Monday, July 27, 2009

Old Pudding Time.

On July 27th in 1774, our old friend Parson James Woodforde - a graduate of Oxford - entertained six guests there. Somehow this seems auspicious to me as I have spent a large part of the weekend finalising my plans to visit Oxford in September for the annual Symposium on Food and Cookery.

So, what did the good parson enjoy at his little dinner party on this day (it is already the 27th in Oz, I assure you)?

“I breakfasted, dined, supped and slept again at College … [Six Gentlemen] dined and spent the afternoon with me at New College. I borrowed the Chequer Room of the Bursars for my company to dine in. We were very merry and pushed the Bottle very briskly. I gave my Company for dinner, some green Pea Soup, a chine of Mutton, some New College Puddings, a goose, some Peas and a Codlin Tart with Cream. Madeira and Port Wine to drink after and at dinner some strong Beer, Cyder, Ale and small Beer. … I had a handsome dish of fruit after dinner… I gave my company only for supper cold mutton. After supper I gave them to drink some Arrac Punch with Jellies in it and some Port Wine. … We drank 8 bottles of Port one bottle of Madeira besides Arrac Punch, Beer and Cyder. I carried of my drinking exceedingly well indeed.”

There are many different dishes called College Pudding in the very vast English pudding repertoire. The earliest known recipe is usually quoted to be that in William Kitchener’s The Cook’s Oracle (1830), and his version is:

College Puddings.
Beat four eggs, yelks and whites together, in a quart basin, with two ounces of flour, half a nutmeg, a little ginger, and three ounces of sugar; pounded loaf sugar is best. Beat it into a smooth batter, then add six ounces of suet chopped fine, six of currants well washed and picked; mix it all well together; a glass of brandy or white wine will improve it. These puddings are generally fried in butter or lard but they are much nicer baked in an oven in patty pans; twenty minutes will bake them: if fried, fry them till they are of a nice light brown, and when fried roll them in a little flour. You may add one ounce of orange or citron minced very fine; when you bake them, add one more egg or two spoonfuls of milk. Serve them up with white wine sauce.

However - there is a recipe specifically named New College Puddings in The Compleat Housewife, by E. Smith, published in 1736.

To make New-College Puddings.
Grate a penny stale Loaf, and put to it a like quantity of Beef-suet finely shred, and a Nutmeg grated, a little Salt, some Currants, and then beat some Eggs in a little Sack [sherry], and some Sugar, and mix all together, and knead it as stiff as for Manchet, and make it up in the form and size of a Turkey-Egg, but a little flatter; then take a pound of Butter, and put it in a Dish, and set the Dish over a clear fire in a Chafing-dish, and rub your Butter about the dish till ‘tis melted; put your Puddings in, and cover the Dish, but often turn your Puddings, until they are brown alike, and when they are enough, scrape Sugar over them and serve them up hot for a side Dish.
You must let the Paste lie a quarter of an hour before you make up your puddings.

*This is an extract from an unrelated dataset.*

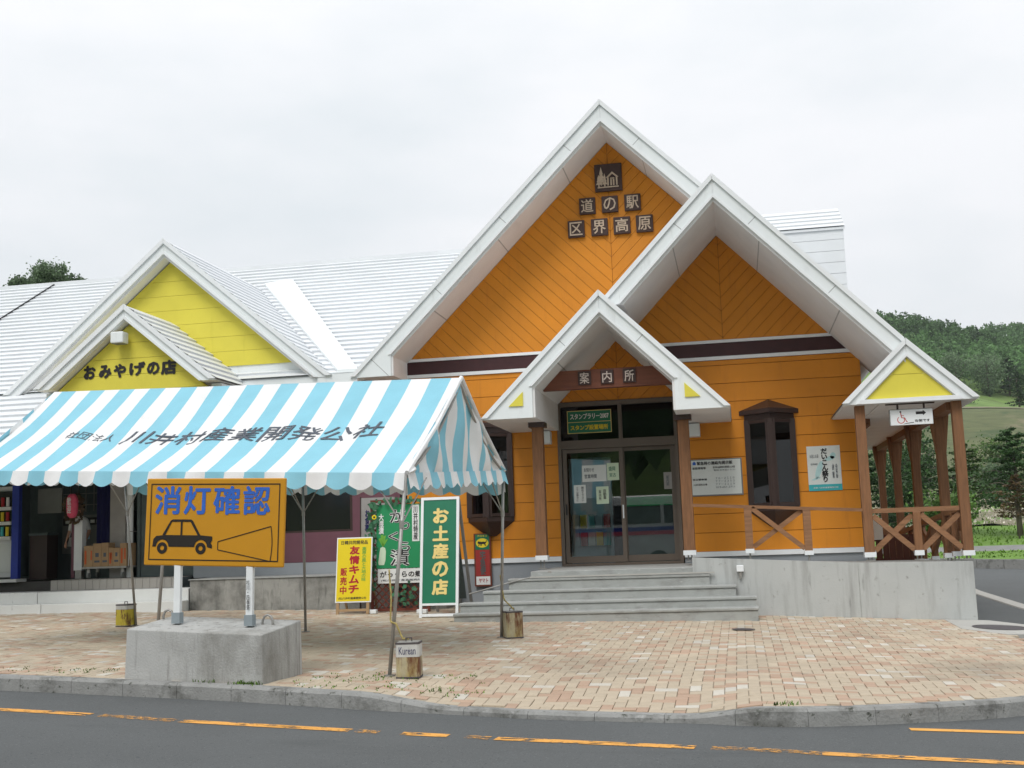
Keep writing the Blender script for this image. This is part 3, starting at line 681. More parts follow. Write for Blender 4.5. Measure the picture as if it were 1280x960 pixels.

Something very like this recipe also appears in a book about the college itself - New College, by Hastings Rashdall (1858-1924) and Robert Sangster Rait (1874-1936), published in 1901. Unfortunately the authors don’t reveal its provenance, although the wording suggests that it is significantly earlier than 1901 – perhaps it is the real original from the college kitchen archives?

New Colledge Puddings.
For one duzon take a penny halfe penny white bread and grate it an put to that halfe a pound of beefe suett minced small half a pound of curantes one nutmeg and salt and as much creame and eggs as will make it almost as stiffe as past then make you in the fashon of an egg, then lay them into the dish that you bake them in one by one with a quarter of a pound of butter melted in the bottom, then set them over a cleare charcole fire and cover them, when they are browne, turne them till they are browne all over, then dishe them into a cleane dishe, for yr sause take sack, suger, rosewater and butter, pour this over yr puddings and scrape over fine suger and serve them to the table.

We have shared many previous meals with Parson Woodforde. If you would like to repeat the experience, they are at the following links:

Quotation for the Day.

It's not improbable that a man may receive more solid satisfaction from pudding while he is alive than from praise after he is dead.

1 comment:

chops said...

Better late than never. I saw this post several years ago when I was planning a cookbook about daily anniversaries, and noted the URL for the recipe for New College puddings. I never wrote the book, but the idea morphed into a blog. So . . . today's post features my attempt to re-create the recipe. Worked out well, I think.